Start Input rows

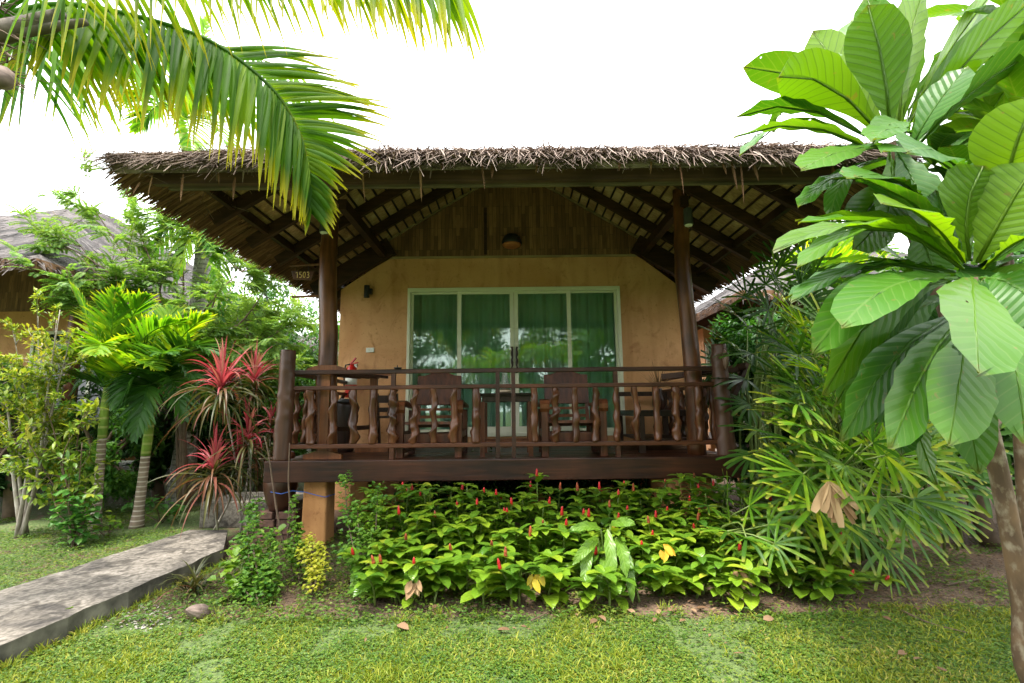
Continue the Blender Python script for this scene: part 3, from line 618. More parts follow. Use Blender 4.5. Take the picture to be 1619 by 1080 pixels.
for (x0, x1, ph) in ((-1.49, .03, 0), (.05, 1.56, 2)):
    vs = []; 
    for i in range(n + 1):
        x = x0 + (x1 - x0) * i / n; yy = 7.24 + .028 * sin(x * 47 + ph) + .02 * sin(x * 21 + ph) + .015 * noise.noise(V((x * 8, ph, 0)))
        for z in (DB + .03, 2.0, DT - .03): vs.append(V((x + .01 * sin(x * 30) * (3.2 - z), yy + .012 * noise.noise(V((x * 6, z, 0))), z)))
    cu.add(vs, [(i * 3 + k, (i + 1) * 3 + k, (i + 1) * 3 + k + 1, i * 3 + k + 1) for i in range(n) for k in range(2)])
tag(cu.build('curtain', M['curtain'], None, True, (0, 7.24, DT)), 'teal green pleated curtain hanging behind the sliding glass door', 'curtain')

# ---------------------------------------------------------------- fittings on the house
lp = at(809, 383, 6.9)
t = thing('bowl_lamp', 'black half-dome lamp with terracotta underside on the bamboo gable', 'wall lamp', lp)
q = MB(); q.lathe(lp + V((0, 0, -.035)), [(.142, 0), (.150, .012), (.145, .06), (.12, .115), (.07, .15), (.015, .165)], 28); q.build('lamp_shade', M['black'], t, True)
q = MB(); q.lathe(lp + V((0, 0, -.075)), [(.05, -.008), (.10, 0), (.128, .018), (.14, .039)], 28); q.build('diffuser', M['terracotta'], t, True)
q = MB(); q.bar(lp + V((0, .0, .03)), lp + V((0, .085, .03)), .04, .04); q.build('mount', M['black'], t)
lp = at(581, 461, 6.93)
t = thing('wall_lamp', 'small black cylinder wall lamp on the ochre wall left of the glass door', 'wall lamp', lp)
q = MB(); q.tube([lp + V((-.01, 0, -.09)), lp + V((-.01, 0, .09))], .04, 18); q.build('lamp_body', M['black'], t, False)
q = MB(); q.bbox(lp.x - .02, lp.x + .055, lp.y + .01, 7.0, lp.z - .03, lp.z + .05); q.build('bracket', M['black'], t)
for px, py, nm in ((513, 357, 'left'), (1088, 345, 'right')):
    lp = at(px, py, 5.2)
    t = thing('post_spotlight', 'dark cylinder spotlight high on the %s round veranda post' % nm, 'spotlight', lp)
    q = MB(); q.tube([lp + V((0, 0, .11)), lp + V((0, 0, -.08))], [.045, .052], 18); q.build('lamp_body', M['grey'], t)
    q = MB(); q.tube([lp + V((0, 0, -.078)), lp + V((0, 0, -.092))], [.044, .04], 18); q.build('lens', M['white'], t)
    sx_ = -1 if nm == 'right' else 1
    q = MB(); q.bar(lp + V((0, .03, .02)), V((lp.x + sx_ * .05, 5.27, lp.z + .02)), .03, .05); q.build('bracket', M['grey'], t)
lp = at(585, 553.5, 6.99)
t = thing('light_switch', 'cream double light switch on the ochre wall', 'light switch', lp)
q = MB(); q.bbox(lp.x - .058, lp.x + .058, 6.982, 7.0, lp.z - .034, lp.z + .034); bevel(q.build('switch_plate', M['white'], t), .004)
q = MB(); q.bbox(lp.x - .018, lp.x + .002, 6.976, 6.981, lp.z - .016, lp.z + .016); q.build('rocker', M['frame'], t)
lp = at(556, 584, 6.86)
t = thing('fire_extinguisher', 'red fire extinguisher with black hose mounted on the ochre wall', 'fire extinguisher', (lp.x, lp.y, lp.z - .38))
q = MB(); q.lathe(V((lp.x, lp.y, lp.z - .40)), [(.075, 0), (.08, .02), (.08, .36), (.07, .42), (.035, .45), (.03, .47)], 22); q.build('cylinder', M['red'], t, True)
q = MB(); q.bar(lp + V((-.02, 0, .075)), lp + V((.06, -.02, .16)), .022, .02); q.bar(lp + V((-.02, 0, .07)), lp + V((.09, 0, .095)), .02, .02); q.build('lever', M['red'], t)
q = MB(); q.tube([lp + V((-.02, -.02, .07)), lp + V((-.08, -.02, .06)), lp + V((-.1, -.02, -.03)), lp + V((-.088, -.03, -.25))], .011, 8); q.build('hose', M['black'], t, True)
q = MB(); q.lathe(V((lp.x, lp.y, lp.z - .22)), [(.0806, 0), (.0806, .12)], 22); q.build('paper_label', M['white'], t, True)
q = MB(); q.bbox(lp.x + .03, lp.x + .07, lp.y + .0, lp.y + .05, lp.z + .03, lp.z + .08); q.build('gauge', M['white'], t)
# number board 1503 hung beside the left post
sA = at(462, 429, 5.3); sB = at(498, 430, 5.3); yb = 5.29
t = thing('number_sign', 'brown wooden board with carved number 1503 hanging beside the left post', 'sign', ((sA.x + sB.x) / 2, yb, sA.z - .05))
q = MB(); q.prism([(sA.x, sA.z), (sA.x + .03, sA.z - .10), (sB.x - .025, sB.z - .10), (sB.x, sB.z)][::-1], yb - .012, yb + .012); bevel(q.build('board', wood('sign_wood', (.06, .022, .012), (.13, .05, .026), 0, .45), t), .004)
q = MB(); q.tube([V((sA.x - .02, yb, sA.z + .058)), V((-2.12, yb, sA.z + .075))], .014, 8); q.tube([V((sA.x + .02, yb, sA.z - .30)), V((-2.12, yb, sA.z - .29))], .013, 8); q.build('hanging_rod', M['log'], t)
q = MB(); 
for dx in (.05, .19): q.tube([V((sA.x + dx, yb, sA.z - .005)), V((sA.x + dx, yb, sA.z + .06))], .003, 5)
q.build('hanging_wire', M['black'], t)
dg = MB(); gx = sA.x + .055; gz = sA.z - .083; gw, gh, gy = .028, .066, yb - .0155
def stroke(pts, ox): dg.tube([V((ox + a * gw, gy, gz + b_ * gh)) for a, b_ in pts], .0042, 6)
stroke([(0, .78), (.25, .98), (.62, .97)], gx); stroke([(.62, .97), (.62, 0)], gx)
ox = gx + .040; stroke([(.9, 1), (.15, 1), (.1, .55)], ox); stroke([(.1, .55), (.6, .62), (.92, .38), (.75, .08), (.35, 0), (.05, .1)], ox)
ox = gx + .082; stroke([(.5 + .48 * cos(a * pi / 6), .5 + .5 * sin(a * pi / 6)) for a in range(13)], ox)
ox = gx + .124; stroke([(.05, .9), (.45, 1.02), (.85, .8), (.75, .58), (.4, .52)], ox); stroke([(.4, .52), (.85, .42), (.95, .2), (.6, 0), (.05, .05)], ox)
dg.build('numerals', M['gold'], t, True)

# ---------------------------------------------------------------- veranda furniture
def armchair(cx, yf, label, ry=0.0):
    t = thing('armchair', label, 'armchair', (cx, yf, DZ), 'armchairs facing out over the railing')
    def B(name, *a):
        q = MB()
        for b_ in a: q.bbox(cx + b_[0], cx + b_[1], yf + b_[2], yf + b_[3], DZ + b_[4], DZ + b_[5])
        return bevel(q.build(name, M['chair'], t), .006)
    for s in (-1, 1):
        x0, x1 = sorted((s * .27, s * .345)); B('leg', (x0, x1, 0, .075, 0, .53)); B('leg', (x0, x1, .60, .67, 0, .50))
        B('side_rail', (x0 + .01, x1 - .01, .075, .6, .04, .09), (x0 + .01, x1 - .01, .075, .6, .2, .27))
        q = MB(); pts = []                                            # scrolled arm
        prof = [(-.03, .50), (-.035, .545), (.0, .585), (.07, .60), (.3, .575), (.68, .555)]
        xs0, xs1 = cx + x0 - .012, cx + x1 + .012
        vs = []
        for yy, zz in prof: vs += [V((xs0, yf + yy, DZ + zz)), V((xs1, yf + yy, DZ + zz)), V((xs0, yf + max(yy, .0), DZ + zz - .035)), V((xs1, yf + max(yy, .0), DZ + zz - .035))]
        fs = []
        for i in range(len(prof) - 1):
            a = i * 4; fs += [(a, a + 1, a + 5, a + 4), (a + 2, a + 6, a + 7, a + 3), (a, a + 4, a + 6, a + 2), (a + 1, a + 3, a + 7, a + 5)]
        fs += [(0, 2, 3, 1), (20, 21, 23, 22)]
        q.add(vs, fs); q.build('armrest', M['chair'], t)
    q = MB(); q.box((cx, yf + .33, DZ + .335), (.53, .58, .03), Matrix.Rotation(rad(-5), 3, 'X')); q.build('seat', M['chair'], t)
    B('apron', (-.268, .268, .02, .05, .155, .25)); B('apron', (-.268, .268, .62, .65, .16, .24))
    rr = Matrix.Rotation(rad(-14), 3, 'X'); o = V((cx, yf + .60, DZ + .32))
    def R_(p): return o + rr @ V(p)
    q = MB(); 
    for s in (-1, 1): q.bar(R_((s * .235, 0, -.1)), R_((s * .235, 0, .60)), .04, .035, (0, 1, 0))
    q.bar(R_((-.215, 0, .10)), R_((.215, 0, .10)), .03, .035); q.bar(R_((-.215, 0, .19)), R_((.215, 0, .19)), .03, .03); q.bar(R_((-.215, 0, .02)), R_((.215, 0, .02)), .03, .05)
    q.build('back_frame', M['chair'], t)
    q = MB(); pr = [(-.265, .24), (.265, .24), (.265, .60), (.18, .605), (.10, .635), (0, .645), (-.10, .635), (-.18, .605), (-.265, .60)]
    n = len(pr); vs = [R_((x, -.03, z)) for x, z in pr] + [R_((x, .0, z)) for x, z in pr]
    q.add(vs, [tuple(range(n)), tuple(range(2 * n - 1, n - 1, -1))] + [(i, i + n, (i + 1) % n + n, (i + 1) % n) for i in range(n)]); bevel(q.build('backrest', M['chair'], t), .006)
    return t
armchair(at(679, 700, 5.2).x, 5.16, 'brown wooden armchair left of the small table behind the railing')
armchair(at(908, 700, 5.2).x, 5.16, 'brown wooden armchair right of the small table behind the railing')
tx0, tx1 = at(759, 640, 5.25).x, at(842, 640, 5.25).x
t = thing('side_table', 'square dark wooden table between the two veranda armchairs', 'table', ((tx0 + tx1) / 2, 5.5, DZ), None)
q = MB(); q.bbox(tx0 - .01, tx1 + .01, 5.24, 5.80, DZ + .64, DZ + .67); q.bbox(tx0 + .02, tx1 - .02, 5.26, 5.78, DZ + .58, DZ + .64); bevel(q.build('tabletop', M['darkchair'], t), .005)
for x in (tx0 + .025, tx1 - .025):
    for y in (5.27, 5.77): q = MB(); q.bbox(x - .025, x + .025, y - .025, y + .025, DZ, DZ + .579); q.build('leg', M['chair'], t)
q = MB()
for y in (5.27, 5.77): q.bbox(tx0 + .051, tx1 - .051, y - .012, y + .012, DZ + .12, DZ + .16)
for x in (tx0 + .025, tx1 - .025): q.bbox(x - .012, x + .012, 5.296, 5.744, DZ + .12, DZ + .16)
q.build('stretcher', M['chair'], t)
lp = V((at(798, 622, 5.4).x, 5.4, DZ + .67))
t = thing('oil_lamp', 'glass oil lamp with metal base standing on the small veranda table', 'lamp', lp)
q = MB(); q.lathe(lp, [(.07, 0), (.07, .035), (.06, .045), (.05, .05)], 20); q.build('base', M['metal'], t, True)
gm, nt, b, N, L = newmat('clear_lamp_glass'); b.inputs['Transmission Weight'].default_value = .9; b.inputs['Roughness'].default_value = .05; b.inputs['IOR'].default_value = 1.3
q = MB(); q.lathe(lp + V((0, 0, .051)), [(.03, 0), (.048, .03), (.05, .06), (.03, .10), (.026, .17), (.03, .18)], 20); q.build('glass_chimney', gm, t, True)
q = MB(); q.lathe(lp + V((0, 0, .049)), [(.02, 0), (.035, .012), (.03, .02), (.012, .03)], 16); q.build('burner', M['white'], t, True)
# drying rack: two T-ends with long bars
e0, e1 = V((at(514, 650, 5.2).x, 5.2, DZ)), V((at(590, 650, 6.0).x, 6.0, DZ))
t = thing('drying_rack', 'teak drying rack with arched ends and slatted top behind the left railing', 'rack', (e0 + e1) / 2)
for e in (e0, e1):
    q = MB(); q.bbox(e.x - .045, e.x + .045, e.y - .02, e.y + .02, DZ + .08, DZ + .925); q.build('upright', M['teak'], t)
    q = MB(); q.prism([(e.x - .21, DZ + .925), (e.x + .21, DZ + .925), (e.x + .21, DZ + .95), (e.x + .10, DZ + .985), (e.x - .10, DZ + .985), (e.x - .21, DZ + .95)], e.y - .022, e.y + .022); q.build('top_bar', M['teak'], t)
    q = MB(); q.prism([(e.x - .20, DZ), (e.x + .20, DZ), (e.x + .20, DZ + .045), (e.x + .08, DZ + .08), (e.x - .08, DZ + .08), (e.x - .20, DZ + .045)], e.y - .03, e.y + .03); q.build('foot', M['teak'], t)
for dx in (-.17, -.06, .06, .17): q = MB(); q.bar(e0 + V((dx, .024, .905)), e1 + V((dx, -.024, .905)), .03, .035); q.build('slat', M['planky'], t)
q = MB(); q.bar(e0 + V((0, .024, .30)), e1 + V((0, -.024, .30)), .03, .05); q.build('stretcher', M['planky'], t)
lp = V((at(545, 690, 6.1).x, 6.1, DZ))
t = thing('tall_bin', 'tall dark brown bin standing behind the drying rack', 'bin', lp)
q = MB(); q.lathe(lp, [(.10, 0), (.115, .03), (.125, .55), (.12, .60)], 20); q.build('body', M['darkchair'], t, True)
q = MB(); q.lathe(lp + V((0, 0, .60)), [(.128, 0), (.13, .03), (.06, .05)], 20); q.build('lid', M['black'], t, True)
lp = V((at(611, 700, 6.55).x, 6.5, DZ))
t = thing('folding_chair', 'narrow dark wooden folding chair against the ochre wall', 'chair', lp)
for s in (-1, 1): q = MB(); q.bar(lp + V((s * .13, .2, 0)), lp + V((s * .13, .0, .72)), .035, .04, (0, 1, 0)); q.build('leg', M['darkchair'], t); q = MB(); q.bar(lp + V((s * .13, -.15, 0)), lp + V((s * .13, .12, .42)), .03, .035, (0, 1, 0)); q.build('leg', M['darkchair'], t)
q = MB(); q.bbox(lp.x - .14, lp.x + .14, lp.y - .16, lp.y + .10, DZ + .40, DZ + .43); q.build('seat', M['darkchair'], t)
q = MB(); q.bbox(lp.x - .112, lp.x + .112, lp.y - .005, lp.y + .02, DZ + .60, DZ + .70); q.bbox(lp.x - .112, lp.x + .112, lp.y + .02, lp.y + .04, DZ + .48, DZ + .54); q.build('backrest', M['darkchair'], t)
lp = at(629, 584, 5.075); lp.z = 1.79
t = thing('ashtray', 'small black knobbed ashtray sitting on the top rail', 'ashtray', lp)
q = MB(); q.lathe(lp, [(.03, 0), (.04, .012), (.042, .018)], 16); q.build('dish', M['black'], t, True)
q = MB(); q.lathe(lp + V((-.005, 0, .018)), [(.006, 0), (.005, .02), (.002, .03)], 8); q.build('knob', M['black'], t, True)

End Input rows
Start Input rows

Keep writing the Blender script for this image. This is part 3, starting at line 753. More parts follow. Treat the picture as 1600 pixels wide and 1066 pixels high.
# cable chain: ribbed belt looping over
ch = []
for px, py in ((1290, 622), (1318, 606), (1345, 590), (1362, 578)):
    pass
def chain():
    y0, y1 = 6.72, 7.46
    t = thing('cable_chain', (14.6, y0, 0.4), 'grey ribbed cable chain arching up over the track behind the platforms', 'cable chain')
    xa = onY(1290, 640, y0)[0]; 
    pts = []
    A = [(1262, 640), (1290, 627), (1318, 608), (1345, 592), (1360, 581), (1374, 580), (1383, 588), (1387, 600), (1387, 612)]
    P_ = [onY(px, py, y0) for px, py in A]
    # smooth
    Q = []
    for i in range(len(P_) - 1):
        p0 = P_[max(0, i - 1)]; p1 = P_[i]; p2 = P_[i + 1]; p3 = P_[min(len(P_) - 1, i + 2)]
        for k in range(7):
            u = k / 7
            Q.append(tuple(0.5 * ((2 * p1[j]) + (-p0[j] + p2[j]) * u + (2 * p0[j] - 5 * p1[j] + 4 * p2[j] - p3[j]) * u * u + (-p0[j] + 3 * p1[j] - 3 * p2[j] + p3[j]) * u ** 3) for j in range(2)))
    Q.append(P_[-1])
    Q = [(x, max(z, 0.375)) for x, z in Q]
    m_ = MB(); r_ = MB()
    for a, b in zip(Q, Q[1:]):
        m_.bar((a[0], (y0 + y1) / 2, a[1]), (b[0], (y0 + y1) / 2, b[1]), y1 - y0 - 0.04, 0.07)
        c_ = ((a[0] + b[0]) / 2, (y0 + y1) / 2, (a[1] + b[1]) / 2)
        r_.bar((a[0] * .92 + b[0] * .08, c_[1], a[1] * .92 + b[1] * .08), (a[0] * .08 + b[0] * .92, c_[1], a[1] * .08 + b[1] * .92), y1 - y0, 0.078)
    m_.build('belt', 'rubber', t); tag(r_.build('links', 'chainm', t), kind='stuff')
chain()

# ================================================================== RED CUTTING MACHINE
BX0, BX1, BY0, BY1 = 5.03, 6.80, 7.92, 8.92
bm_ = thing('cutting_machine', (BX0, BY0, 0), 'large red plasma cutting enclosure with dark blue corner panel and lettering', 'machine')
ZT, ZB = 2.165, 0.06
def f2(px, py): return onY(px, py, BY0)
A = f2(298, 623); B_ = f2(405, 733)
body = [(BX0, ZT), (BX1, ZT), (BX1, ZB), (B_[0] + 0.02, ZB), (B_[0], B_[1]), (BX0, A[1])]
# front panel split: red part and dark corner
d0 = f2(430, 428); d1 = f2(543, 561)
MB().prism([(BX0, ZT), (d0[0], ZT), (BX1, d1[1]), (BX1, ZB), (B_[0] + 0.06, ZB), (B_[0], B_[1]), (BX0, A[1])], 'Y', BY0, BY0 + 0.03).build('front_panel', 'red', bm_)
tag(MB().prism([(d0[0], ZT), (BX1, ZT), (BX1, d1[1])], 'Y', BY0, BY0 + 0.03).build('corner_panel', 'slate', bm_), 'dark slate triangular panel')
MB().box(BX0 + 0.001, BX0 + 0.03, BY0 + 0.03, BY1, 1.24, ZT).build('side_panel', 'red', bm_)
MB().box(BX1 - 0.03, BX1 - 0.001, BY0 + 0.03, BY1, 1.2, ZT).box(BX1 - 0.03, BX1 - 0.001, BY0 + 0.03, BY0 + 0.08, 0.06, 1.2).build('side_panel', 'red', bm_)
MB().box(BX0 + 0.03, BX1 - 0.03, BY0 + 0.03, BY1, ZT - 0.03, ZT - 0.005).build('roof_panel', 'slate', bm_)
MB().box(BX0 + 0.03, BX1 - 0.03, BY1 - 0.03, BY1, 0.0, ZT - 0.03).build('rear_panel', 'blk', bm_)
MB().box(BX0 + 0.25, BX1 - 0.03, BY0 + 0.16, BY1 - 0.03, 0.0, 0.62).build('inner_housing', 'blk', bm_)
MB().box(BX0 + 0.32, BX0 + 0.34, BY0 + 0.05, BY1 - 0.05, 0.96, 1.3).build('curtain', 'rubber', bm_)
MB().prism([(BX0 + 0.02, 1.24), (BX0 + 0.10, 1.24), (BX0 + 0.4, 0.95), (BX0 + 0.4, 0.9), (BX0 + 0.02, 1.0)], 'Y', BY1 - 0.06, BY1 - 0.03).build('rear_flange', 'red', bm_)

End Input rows

§ **What to work on**
Out of the data above, set down the lines from the one with "Continue the Blender" to the one with "glass door', 'curtain')", both included, exactly as written and with no additions.

§ **Result of the task**
Continue the Blender Python script for this scene: part 3, from line 618. More parts follow. Use Blender 4.5. Take the picture to be 1619 by 1080 pixels.
for (x0, x1, ph) in ((-1.49, .03, 0), (.05, 1.56, 2)):
    vs = []; 
    for i in range(n + 1):
        x = x0 + (x1 - x0) * i / n; yy = 7.24 + .028 * sin(x * 47 + ph) + .02 * sin(x * 21 + ph) + .015 * noise.noise(V((x * 8, ph, 0)))
        for z in (DB + .03, 2.0, DT - .03): vs.append(V((x + .01 * sin(x * 30) * (3.2 - z), yy + .012 * noise.noise(V((x * 6, z, 0))), z)))
    cu.add(vs, [(i * 3 + k, (i + 1) * 3 + k, (i + 1) * 3 + k + 1, i * 3 + k + 1) for i in range(n) for k in range(2)])
tag(cu.build('curtain', M['curtain'], None, True, (0, 7.24, DT)), 'teal green pleated curtain hanging behind the sliding glass door', 'curtain')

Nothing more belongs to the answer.